One year later, Newport Beach officially became a city and soon became the premier yachting port for Southern California. Realizing the real estate potential in what was then a mud flat, businessman William Collins dug a channel on the north side of the bay, using sand and silt from the dredging to build Balboa Island. He heralded Balboa as “an island paradise.” Eager investors followed, and the city began a series of dredging projects to encourage boat traffic. By the 1920s, Lido and Balboa islands became charming communities and a haven for boaters.

Newport Beach attracted movie stars such as Errol Flynn and John Wayne (who, due to a bodysurfing injury sustained at Balboa Pier, had been forced to abandon his USC football career and pursue acting). The city honored the anniversary of Wayne’s 100th birthday in 2007 with a yearlong celebration touting his virtues as “the very best of what we are and can become, a symbol of excellence.”

In keeping with that goal, emporiums of arts and culture and old money have deepened the urban landscape. Three seasons ago, the $200 million Renee and Henry Segerstrom Concert Hall opened, transforming the family’s Costa Mesa agricultural fields into South Coast Plaza and spearheading an arts hub that includes Orange County Performing Arts Center and South Coast Repertory.
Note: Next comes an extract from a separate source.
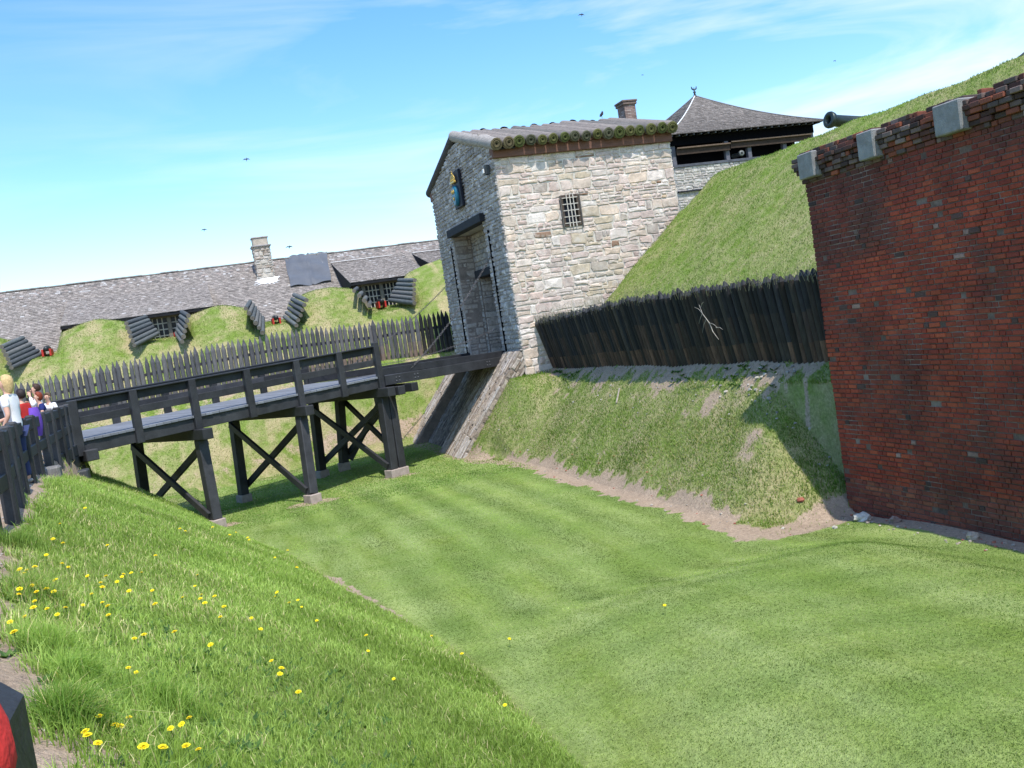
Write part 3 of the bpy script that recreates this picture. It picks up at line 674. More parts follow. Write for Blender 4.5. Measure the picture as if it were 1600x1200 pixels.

The patrician real estate developer gave the land and $50 million for the center’s expansion. Microchip billionaire Henry Samueli of Broadcom Corp. gave $10 million, his founding partner Henry T. Nicholas III donated $3.8 million, and Paul Folino of Emulex Corp. added another $1 million after giving $10 million to South Coast Repertory.

The arts fueled early growth, and Orange County never lost those cultural underpinnings. What has evolved is the entrepreneurial spirit — a quest for the best that helps explain today’s coastal lifestyle. A prime example is the newly opened Resort at Pelican Hill, rising above the Newport Beach coast on 504 acres surrounded by nearly 50,000 acres of protected habitat. Inspired by 16th century architect Andrea Palladio, Pelican Hill’s elegant Tuscan style and Mediterranean landscaping blend seamlessly into the California hills.

The merger of art and shopping becomes idyllic in Costa Mesa. From the Richard Serra sculpture defining the Performing Arts Center, visitors saunter over the pedestrian footbridge, a rainbow arc above busy Bristol Street, through the Nocuchi sculpture garden and straight into South Coast Plaza. 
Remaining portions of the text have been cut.